Salah satu capaian penting saat ini adalah keberhasilan konversi foto cetak relief Karmawibhangga menjadi model tiga dimensi digital. Pada saat dilakukan rekonstruksi candi oleh Belanda pada awal abad ke-20, seluruh panel relief ini telah difoto oleh fotografer Kasijan Chepas. Tim ahli dari Universitas Ritsumeikan Jepang berhasil menciptakan algoritma dengan menggunakan teknologi mesin pembelajaran untuk mengonversi foto dua dimensi relief Karmawibhangga menjadi model digital tiga dimensi.
Profesor dari College of Information Science and Engineering, Ritsumeikan University Kyoto, Satoshi Tanaka, menjelaskan, dengan teknologi kecerdasan buatan, pihaknya melakukan rekonstruksi tiga dimensi dari bagian relief Karmawibhangga yang tersembunyi menjadi point clouds berdasarkan foto. Lalu, dengan teknologi deep learning, dia dan tim dapat memvisualkan tampilan asli relief dengan akurasi 95 persen point clouds.
”Kami berhasil membuat arsip digital lengkap dari warisan budaya yang tidak lengkap atau rusak sebagian, seperti relief Karmawibhangga. Tepatnya, kami berhasil mengungkap salah satu kekuatan pengarsipan digital dengan mengintegrasikan humaniora,” ujarnya.
Kami berhasil membuat arsip digital lengkap dari warisan budaya yang tidak lengkap atau rusak sebagian, seperti relief Karmawibhangga. Tepatnya, kami berhasil mengungkap salah satu kekuatan pengarsipan digital dengan mengintegrasikan humaniora.
Sudut pandang
Direktur Jenderal Kebudayaan Kementerian Pendidikan dan Kebudayaan Hilmar Farid mengatakan, dengan memanfaatkan teknologi digital, pekerjaan konservasi Candi Borobudur menjadi terbantu dan identifikasi kerusakan semakin dimudahkan.
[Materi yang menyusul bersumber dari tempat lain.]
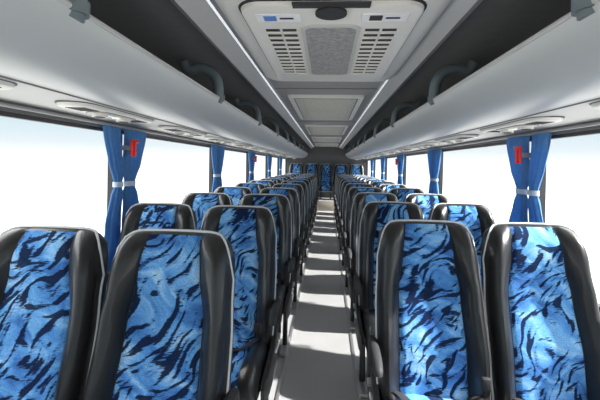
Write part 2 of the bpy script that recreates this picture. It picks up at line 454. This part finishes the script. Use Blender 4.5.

Selain itu, dengan citra tiga dimensi, kita bisa menghasilkan nilai Candi Borobudur yang luar biasa secara lebih maksimal.
Dia menyampaikan pula bahwa, perekaman digital dan visualisasi tiga dimensi menawarkan sudut pandang berbeda terhadap Candi Borobudur. Sebagai contoh, Matematika dalam pembangunan Candi Borobudur.
Arkeolog dari Balai Arkeologi Yogyakarta, Prof Harry Widianto, mengatakan, perekaman digital dan visualisasi tiga dimensi cocok untuk pelindungan, pengembangan, dan pemanfaatan cagar budaya. Dalam fase pelindungan, misalnya, dia sependapat dengan Hilmar. Arsip digital yang dihasilkan dapat dipakai sebagai referensi tindakan penyelamatan.
”Dalam fase pemanfaatan, hasil dari perekaman digital dan visualisasi tiga dimensi dapat digunakan untuk berbagai hal, seperti gim, miniatur replika, dan simulasi demi mempermudah akses publik,” kata Harry.